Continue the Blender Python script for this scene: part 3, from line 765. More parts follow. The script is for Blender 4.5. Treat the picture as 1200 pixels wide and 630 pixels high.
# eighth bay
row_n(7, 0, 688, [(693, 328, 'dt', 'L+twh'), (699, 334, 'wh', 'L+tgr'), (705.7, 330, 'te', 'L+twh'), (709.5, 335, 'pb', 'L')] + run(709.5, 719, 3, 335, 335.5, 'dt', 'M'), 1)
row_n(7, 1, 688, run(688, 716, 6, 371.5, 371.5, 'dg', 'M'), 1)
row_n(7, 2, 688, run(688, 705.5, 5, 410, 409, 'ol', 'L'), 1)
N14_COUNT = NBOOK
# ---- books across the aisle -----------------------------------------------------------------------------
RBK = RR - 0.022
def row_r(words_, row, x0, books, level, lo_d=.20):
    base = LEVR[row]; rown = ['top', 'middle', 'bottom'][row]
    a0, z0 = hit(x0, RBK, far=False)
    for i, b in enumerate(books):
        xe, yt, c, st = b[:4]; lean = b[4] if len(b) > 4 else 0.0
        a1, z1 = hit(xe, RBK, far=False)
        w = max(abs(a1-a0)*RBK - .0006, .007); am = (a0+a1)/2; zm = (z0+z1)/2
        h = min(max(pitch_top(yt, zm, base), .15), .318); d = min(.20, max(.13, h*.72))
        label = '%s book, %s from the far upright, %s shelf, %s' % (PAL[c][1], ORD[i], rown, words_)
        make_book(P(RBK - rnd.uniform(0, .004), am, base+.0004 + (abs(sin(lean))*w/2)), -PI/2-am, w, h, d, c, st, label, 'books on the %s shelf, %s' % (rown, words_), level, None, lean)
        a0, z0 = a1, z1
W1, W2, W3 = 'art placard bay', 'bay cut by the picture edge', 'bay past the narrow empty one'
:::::
**EXERCISE DESCRIPTION**. Write out every line of the material again, exactly as it reads.

**RESPONSE TO THIS TASK**.
Continue the Blender Python script for this scene: part 3, from line 765. More parts follow. The script is for Blender 4.5. Treat the picture as 1200 pixels wide and 630 pixels high.
# eighth bay
row_n(7, 0, 688, [(693, 328, 'dt', 'L+twh'), (699, 334, 'wh', 'L+tgr'), (705.7, 330, 'te', 'L+twh'), (709.5, 335, 'pb', 'L')] + run(709.5, 719, 3, 335, 335.5, 'dt', 'M'), 1)
row_n(7, 1, 688, run(688, 716, 6, 371.5, 371.5, 'dg', 'M'), 1)
row_n(7, 2, 688, run(688, 705.5, 5, 410, 409, 'ol', 'L'), 1)
N14_COUNT = NBOOK
# ---- books across the aisle -----------------------------------------------------------------------------
RBK = RR - 0.022
def row_r(words_, row, x0, books, level, lo_d=.20):
    base = LEVR[row]; rown = ['top', 'middle', 'bottom'][row]
    a0, z0 = hit(x0, RBK, far=False)
    for i, b in enumerate(books):
        xe, yt, c, st = b[:4]; lean = b[4] if len(b) > 4 else 0.0
        a1, z1 = hit(xe, RBK, far=False)
        w = max(abs(a1-a0)*RBK - .0006, .007); am = (a0+a1)/2; zm = (z0+z1)/2
        h = min(max(pitch_top(yt, zm, base), .15), .318); d = min(.20, max(.13, h*.72))
        label = '%s book, %s from the far upright, %s shelf, %s' % (PAL[c][1], ORD[i], rown, words_)
        make_book(P(RBK - rnd.uniform(0, .004), am, base+.0004 + (abs(sin(lean))*w/2)), -PI/2-am, w, h, d, c, st, label, 'books on the %s shelf, %s' % (rown, words_), level, None, lean)
        a0, z0 = a1, z1
W1, W2, W3 = 'art placard bay', 'bay cut by the picture edge', 'bay past the narrow empty one'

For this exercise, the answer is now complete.